A senhora tem um caminho acadêmico, com dois mestrados e está se encaminhando para um doutorado. O primeiro mestrado foi sobre direitos humanos em relações internacionais, mas o segundo chama atenção, por tratar da escuta no Judiciário. O que é isso?
Isso aí é o exercício acadêmico. Foi mestrado em direitos humanos e cidadania. Um programa multidisciplinar na Universidade de Brasília (UnB), mas em que a sociologia jurídica comparece bastante. Então, dentro do campo da sociologia jurídica, tentei estudar o comportamento dos juízes e das juízas em audiência, e tentei propor um direito das partes processuais falarem diretamente com os juízes encarregados dos seus casos e falarem em audiência. Mas eles não falam? Falam, a depender da sensibilidade do julgador e a depender do pedido de prova. Você só vai escutar um réu, se houver pedido da parte contrária de depoimento pessoal. Então, se eu for seguir o código rigorosamente, só vou escutar aquelas pessoas se elas forem vantajosas do ponto de vista da prova pessoal.

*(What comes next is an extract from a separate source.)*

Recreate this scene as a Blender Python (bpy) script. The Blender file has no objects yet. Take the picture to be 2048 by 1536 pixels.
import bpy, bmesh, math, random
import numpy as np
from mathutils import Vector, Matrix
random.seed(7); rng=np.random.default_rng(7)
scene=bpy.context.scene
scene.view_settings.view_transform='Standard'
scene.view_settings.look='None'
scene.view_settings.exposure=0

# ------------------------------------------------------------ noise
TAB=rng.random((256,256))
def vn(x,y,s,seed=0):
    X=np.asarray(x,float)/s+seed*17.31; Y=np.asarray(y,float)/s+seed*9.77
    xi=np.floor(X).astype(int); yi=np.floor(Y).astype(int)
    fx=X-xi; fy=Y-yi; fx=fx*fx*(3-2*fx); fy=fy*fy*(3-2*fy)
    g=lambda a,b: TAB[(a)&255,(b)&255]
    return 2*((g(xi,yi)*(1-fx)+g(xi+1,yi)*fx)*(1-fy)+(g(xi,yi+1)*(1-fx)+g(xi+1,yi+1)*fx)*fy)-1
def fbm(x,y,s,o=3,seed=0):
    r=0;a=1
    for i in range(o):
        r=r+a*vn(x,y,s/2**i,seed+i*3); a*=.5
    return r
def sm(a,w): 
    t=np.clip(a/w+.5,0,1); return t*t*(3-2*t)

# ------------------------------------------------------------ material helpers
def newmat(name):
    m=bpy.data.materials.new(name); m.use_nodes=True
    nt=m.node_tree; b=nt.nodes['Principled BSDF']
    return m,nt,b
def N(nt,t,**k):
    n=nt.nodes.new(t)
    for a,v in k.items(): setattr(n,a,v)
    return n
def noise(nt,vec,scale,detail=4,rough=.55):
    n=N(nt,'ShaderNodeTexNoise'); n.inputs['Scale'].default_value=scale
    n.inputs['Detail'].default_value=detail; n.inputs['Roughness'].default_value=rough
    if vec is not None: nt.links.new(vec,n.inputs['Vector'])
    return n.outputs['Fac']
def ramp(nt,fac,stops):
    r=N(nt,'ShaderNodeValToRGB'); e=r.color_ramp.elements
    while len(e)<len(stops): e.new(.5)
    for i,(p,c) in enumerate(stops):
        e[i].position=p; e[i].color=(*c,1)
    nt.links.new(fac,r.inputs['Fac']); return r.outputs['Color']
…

Não vou escutar, porque elas são as protagonistas do conflito. Não existe essa preocupação, o código não foi feito pensando nisso — na minha prática, já são 18 anos em sala de audiência, o que eu reparei muito cedo e só ficou confirmando esses anos todos. É arriscado dizer isso, mas eu ouso dizer que mais importante do que a decisão que vou tomar no final do processo, muitas vezes, é como essas pessoas vão ser tratadas e, muito especificamente do ponto de vista da escuta, se comparecerem ao Judiciário. Quando você escuta, dá atenção para aquela pessoa, deixa ela contar com as palavras dela, sem intermediação de advogado ali naquele momento. Mas que ela possa falar. Estou falando desse aspecto humano da narrativa sobre o que você está passando.